Events in India last week once again laid bare an uncomfortable but undeniable truth: whatever remained of the country’s once-celebrated secular ethos has now been subsumed entirely by a majoritarian, exclusionary politics. From Indian Illegally Occupied Jammu and Kashmir (IIOJK) to the heartland of Uttar Pradesh, the arc of policy and political symbolism under Narendra Modi’s India has swung so decisively to the right that it now poses an existential threat to minorities – especially Muslims – both in the occupied territory and within India itself. The latest findings by United Nations Special Procedures experts on IIOJK have reaffirmed what Pakistan, Kashmiri human rights defenders and independent observers have been warning for years: India is running the occupied territory like a settler-colonial police state. The UN experts have highlighted the arbitrary arrest and detention of nearly 2,800 individuals – including journalists, students and rights activists – and the continued use of draconian laws such as the Public Safety Act and the Unlawful Activities (Prevention) Act. These laws, much like Israel’s notorious legal arsenal in the occupied Palestinian territories, enable prolonged, unjustifiable detentions and function as instruments of collective punishment.

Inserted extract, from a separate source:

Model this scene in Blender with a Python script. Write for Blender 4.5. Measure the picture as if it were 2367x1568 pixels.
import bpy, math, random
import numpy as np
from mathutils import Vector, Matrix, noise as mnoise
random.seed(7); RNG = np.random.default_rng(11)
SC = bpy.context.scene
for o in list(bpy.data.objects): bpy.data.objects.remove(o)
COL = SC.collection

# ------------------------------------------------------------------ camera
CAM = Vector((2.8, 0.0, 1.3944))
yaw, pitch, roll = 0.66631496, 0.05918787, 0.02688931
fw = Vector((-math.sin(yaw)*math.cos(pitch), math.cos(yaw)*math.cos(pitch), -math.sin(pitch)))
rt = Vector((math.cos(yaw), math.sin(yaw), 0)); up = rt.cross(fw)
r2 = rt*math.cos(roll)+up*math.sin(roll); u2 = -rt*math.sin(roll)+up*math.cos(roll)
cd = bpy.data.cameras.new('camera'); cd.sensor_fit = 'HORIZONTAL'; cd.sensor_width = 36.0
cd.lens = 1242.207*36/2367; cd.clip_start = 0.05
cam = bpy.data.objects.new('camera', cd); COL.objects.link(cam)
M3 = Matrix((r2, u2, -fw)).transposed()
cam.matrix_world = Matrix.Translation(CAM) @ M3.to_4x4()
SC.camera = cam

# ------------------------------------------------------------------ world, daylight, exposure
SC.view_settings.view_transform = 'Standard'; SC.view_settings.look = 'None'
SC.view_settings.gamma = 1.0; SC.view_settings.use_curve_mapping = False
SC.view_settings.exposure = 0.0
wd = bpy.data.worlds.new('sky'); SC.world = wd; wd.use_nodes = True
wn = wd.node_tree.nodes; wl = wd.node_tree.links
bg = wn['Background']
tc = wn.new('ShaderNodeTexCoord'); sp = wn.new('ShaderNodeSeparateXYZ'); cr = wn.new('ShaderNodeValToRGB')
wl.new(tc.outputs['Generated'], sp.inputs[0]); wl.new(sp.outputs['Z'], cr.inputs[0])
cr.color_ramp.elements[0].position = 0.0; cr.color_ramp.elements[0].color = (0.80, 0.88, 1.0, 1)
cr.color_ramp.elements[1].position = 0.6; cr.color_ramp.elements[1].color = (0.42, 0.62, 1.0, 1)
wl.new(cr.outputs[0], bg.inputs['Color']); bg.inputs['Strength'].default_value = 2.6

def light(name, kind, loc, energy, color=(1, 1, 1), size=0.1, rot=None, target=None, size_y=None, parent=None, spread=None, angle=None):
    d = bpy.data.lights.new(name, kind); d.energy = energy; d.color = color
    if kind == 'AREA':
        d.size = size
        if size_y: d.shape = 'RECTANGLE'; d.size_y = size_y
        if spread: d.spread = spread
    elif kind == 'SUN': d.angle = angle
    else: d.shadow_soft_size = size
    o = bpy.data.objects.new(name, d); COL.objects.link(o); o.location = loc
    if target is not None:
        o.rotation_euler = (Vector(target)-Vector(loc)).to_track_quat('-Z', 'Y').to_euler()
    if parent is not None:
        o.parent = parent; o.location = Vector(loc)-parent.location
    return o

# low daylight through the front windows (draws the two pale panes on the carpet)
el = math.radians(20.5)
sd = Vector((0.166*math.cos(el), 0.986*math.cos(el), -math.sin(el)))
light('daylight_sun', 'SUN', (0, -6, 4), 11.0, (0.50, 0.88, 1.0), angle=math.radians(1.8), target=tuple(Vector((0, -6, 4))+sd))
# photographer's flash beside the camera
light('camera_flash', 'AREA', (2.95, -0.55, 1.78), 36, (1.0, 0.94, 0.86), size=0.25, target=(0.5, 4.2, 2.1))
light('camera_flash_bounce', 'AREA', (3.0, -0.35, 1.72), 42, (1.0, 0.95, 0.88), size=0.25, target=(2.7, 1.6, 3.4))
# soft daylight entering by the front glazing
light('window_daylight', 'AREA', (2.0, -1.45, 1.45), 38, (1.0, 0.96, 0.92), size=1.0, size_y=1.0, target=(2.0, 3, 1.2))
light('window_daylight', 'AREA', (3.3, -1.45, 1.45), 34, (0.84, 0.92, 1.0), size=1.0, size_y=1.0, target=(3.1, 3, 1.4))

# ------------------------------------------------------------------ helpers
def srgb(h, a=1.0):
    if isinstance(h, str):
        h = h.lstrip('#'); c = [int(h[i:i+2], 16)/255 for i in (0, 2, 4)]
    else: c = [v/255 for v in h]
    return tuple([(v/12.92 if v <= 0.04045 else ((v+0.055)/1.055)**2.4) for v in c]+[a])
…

The pattern is chillingly familiar: communication blockades, punitive demolitions, custodial torture, denied legal access and an architecture of fear designed to keep an entire people subjugated. In IIOJK, as in Gaza or the West Bank, demographic engineering and the ruthless suppression of political expression have become central state strategies. India’s playbook in Kashmir borrows heavily from the Israeli model of occupation. But what should worry the international community just as much is how this machinery of repression has not remained confined to Occupied Kashmir. Over the past decade, Modi’s India has begun turning its tools of subjugation inward – targeting its own Muslim citizens.
Last week’s flag-hoisting ceremony at the so-called Ram Temple in Ayodhya – built on the ruins of the centuries-old Babri Masjid demolished by extremist mobs in 1992 – is a symbol of that very trajectory. Prime Minister Modi’s presence and the spectacle built around the ceremony were a political proclamation. The Indian state’s complicity in all this is indisputable. Those responsible for demolishing Babri Masjid were acquitted. Courts approved the construction of the temple. And today, the country’s top leadership has proudly sanctified the result. Given this deeply troubling picture, Pakistan has rightly called for the international community to take notice. The UN and relevant international bodies must take the evidence of systematic discrimination and the erosion of minority rights seriously. Pakistan has reiterated its commitment to a peaceful and just resolution of the Kashmir issue in line with UN Security Council resolutions and the aspirations of the Kashmiri people. That commitment must remain steadfast. The Kashmiri struggle for dignity and self-determination will continue, even as India tries to bury it under repression and demographic manipulation. But no amount of temple inaugurations or saffron pageantry can disguise the reality: the world’s largest democracy is fast becoming an illiberal state where minorities live under constant threat.